Monday, September 04, 2006

trouser buttons, other babies, jumbo shrimp and names


I'm officially 14 weeks pregnant today, and have officially entered the 2nd trimester with 1 pair of maternity jeans (already in use), 1 pair of black maternity slacks (too roomy yet), 1 maternity skirt, and 2 shirts. Mostly I'm wearing my old clothes, but I have to leave the top button (or two) of most of my jeans undone. I've resorted to wearing shawls and scarves around my waist! I'm definitely sticking out. I hope to post pictures soon!

Matthew and I have finally started talking about names. But I'm being very cruel, because I'm not going to tell you our ideas. Best kept secret until the little one can confirm by his or her presence whether it's the right name.

Our good friends Deacon Greg and Taesia just had their fourth and they were still not agreed on a boys name. They had a few different ideas, but the most prominent was John. Then their little boy was born. And Taesia still wasn't sure about John. And she looked at him and said: "Greg, look! He's an Alexander!!" (a name that wasn't on their list at all) and Greg looked and saw, that yes, indeed, this baby was an Alexander. So Alexander John Jacob Pines Scratch he is.

And we'll have to be prepared for our baby to tell us in the same way the name that is right. But we still have ideas.

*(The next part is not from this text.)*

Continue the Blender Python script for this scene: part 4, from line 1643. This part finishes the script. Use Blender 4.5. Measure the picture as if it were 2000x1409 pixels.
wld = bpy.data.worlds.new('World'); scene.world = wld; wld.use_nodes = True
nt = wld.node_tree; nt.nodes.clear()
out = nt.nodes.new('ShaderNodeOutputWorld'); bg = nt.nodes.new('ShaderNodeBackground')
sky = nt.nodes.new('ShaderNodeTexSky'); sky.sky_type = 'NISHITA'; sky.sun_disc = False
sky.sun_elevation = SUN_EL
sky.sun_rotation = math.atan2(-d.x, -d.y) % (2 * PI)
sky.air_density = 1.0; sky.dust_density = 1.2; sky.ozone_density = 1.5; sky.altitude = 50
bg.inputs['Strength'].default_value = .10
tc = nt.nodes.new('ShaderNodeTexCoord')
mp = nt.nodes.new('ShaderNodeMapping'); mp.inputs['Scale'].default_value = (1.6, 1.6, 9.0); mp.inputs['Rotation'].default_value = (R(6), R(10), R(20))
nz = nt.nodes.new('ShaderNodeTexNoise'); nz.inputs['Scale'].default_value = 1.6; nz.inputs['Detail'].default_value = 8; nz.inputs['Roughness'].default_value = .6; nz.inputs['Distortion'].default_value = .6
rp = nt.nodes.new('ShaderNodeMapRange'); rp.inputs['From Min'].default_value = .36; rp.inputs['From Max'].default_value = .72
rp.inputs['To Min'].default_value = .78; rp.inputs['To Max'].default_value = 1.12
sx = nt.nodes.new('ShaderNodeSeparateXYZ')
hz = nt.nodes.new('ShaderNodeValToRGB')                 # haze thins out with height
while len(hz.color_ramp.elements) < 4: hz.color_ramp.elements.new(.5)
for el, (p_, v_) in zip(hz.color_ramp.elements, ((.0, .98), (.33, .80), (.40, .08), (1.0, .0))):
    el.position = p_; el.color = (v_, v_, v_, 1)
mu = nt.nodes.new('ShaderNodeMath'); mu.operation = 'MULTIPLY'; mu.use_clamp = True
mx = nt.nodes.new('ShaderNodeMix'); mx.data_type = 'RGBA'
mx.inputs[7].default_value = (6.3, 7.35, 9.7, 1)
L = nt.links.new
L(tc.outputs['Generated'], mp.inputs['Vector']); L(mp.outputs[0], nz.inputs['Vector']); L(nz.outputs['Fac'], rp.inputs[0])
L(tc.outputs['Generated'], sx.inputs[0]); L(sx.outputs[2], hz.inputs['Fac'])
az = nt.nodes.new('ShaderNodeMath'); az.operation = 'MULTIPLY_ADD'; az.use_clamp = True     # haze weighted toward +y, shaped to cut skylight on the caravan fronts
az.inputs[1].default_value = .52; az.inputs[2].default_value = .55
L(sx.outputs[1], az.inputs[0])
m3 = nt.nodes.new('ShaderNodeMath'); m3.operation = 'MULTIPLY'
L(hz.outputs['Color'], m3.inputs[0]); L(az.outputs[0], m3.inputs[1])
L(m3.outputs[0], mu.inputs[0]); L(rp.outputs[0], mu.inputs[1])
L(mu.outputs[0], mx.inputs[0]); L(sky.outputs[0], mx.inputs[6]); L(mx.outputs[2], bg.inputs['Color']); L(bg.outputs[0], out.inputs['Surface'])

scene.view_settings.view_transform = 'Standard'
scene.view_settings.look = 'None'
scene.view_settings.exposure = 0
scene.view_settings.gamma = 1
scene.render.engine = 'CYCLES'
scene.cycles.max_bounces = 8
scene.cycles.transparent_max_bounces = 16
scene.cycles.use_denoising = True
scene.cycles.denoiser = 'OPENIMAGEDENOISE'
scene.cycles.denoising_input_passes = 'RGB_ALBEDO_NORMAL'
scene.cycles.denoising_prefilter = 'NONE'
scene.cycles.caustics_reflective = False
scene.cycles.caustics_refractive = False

All these little things...making lists of names, buying maternity clothes...all outward tangible signs of a mysterious reality that is somehow taking place inside my middle. It's so difficult to fathom, I jump at every little reminder to confirm its truth--whether it's a little more roundness to my belly, having a doctor's appointment, or even the bout of morning-sickness I had this morning.

Every newborn baby I see, at church, on the announcements from friends back in BC, stirs in me a new tenderness. It's not that I want to hold the baby--although I've always liked holding babies and sought the opportunity, but there's something different now. I'm less interested in the other babies, and at the same time more filled with wonder at them. And I do want to hold them--be near them to see the reality, to be reminded of what I will be holding in my arms in March that will not be someone else's baby, but my own. Both a wonderful and a terrifying thought.

In case anyone is interested in the trivia: my baby should be roughly the size of a lemon now. I didn't bother to tell you at 13 weeks, because the website I was consulting for average fruit sizes departed from the fruit theme for some strange reason and likened the growing foetus at 13 weeks to a JUMBO SHRIMP! I wasn't nearly as impressed by that mental pictures as I was previously by raspberry, kumquat, or fig. And I certainly wasn't going to post a picture!

The little Kumquat is now 3 1/2 inches long from head to bottom, and is supposedly moving around and able to make facial expressions. Everything is developed, and now mostly just needs to grow in size... For perspective, the hands and feet are supposed to be about 1/2 inch long each. Can you imagine?